OLEDs are expected to find use in digital cameras, personal digital assistants, smart pagers, virtual reality games, mobile phones, and various industrial applications. OLEDs, in one of their first applications, are expected to surpass existing technologies is microdisplays.

"Microdisplays are making inroads into head-mounted display and hands free monitoring applications that require high-information content displays in small, cost-effective packages," says Valenti.

The main challenge in advanced displays centers around the need for 3D images.
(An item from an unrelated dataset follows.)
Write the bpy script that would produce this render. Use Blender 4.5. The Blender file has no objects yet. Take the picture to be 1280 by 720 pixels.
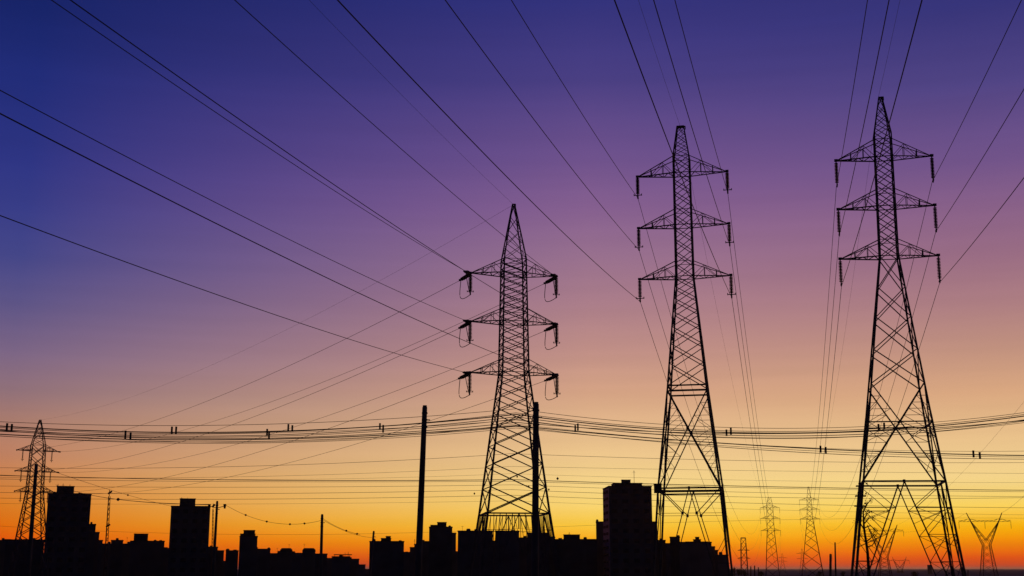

One promising approach uses LCDs to produce stereoscopic images, which manipulate the parallax inherent in human binocular vision and enables the observer to perceive images in 3D without wearing glasses.

Efforts are also under way to develop revolutionary flexible screens that enable portable and instant displays. The polymer light emitting devices used in flexible screens have unstable bonds, which can oxidize as electricity passes through them. The challenge lies in developing a protective shield that does not interfere with screen flexibility.

Recently, a flurry of licensing agreements reflects the spread of OLED technology around the world, specifically to the major display manufacturers of the Pacific Rim. With many technology developers joining forces with display makers to scale up their technology to commercial uses, the former are now gaining access to the international markets of display manufacturers.